Work instructions:
Report the count of lines that carry the string "maximum", and add nothing.

____ Data excerpt

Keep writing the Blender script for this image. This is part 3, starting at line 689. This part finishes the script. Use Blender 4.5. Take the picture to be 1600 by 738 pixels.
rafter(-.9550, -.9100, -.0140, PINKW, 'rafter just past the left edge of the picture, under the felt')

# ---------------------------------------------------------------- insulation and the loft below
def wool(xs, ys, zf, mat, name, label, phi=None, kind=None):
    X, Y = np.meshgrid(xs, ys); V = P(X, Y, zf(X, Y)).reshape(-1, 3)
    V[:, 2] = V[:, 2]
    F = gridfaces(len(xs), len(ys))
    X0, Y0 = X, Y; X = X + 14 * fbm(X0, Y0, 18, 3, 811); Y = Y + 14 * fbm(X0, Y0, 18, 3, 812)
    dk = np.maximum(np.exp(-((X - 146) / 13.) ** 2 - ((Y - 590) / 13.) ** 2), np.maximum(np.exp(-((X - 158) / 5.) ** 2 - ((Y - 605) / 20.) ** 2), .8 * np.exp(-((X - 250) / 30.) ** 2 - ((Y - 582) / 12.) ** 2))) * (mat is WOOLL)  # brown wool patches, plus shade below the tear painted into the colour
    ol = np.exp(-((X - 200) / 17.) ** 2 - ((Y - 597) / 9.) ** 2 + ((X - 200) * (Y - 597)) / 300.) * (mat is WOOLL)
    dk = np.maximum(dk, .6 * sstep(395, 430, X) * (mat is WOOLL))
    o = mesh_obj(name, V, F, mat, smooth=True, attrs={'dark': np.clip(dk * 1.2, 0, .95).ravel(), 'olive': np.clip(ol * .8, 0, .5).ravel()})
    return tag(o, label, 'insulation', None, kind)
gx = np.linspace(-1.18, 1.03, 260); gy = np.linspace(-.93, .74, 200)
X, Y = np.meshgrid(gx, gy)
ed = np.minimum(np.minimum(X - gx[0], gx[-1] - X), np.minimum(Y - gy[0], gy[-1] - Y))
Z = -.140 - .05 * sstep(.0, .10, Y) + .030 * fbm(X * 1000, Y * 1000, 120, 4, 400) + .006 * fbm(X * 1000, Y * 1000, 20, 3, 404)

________

Exercise response:
2